Когда в сеть просочилась информация о том, что режиссер Атом Эгоян решился поставить американский ремейк французской мелодрамы «Натали», многочисленные критикессы на синефильских форумах отчего-то вдруг не на шутку оскорбились. Если ретранслировать все недоуменные вопли в адрес тогда еще неснятой «Хлои», то они будут звучать так: «американцы все непременно опошлят». Трудно сказать, какими глазами все эти критикессы смотрели оригинальную картину, но чтобы ее опошлить, нужно быть как минимум Тинто Брассом.
«Натали» сама по себе — концентрированная вульгарность от первого и до последнего кадра. При этом в картине нет ни одной постельной сцены, зато присутствуют диалоги, от которых на протяжении двух часов хронометража действительно вянут уши. Эффект примечателен вдвойне, если учитывать, что фильм Анны Фонтен был не столько откровенный, сколько невнятный. Факт измены в нем подтверждался уже на первых минутах, а главная героиня плелась к проститутке не ради мести даже, а ради праздного любопытства. Конечно, в контексте ленты все это можно легко истолковать с помощью дедушки Фрейда: чтобы осознать причины предательства, женщина должна была научиться думать как мужчина. Впрочем, все психоаналитические инверсии в «Натали» разбивались вдребезги, сталкиваясь с абсолютной убежденностью режиссера в том, что наличие обиженной и оскорбленной женщины в истории обязывает к интонациям, присущим бульварной прозе для дам бальзаковского возраста.

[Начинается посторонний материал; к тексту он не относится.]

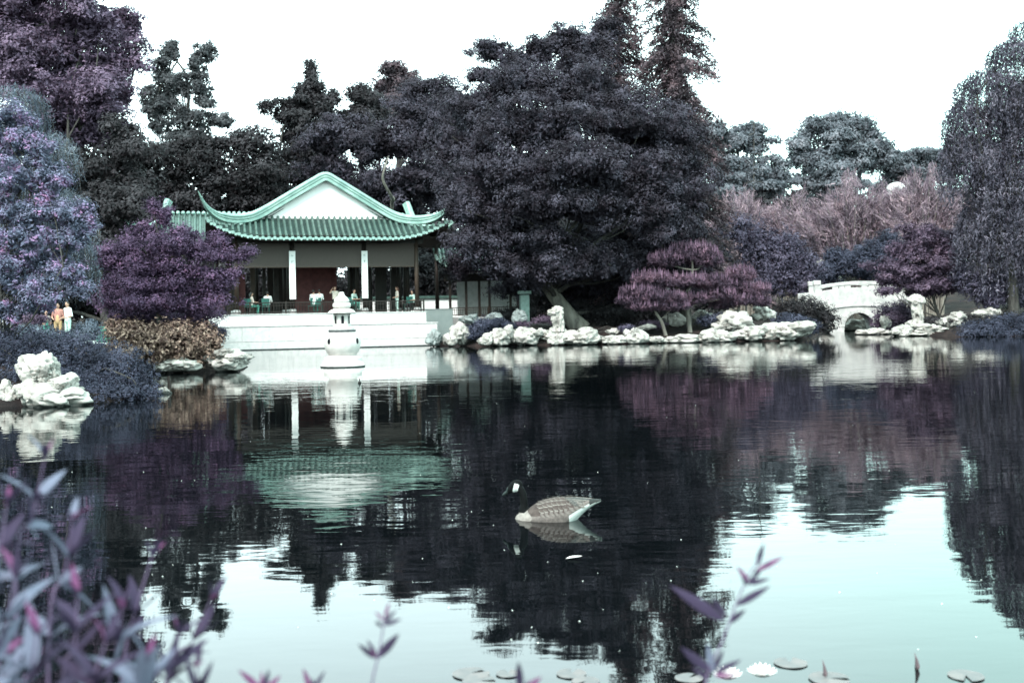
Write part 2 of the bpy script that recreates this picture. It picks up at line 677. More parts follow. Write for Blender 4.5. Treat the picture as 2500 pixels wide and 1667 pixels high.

К счастью, переписать сюжет для ремейка доверили талантливейшей сценаристке Эрин Крессиде Уилсон (ее перу принадлежит главный ромком десятилетия «Секретарша»). С этого момента уже можно облегченно выдыхать: болтливое киноэссе на тему «все мужики — козлы» переродилось вдруг в изящную драму о первопричинах ревности. Теперь мы не знаем, изменял муж или нет, что весьма интригует. К тому же, теперь нам по-человечески понятна главная героиня (на этот раз Джулианна Мур): она ревнует, страдает, ошибается, даже мстит в определенный момент, но в каждом ее действии есть железобетонная женская логика, по поводу которой авторы фильма очень тонко иронизируют.
Пошлость исходника нивелирована здесь посредством художественной чувственности: камера, как это принято у Эгояна, дышит, а в момент созерцания интима задерживает свое дыхание, словно воздух наэлектризован до той степени, когда нелишне быть чуточку осторожнее. «Хлоя» изумительна даже в своей жанровой неопределенности: она хороша как провокационная мелодрама о катастрофической неуверенности в себе, и как эротический триллер о сомнительных поисках правды, и как психопатический хоррор о любви, которая подчас больше сходит за одержимость. И все бы было хорошо, да только каждый раз, когда в кадре появляется юное дарование по имени Аманда Сифрид, по задним рядам прокатывается волна громких истерических смешков.
Пожалуй, дело здесь даже не в том, что ей еще расти и расти до элегантной француженки Эммануэль Беар из «Натали». Да, Сифрид тоже по-своему талантлива, однако какой бы одаренной актрисой она не была, ее милое, румяное и пышущее здоровьем личико совершенно не вписывается в режиссерский концепт. Девушка, выступающая в непривычном для себя амплуа, очень старается, особенно в те моменты, когда ей требуется попробовать на вкус непристойные обертоны, но жрица любви и femme fatale в одном лице из нее выходит откровенно комическая. В декольтированных платьях она похожа на трогательную пту-шницу с периферии, без них — на главную обсессию Гумберта Гумберта. И, в общем, понятно, почему Эгоян взял ее на эту роль. Сочетать невинность с порочностью его любимое занятие, тем не менее, одно дело — дебютантка Миа Киршнер в его скандальной «Экзотике», и совсем другое — опытная Сифрид здесь.
Во-первых, проникнуться ее образом тяжело, поскольку эротические наваждения такими девушками у нормальных людей должны проходить еще в старших классах (впрочем, если верить писателю Набокову и криминальным сводкам, у некоторых индивидов они иногда активизируются, причем с наступлением кризиса среднего возраста). Во-вторых, Аманда Сифрид в наших умах навсегда останется актрисой, которая однажды сыграла клиническую идиотку, способную запихать себе в рот собственный кулак. Когда представляешь, что по сюжету ее героине предстоит заниматься схожими по духу занятиями, делается как-то неловко. Когда становишься свидетелем того, что Эгоян не растерял своей смелости, и вовсе сидишь весь фильм, стыдливо прикрывая глаза ладошками.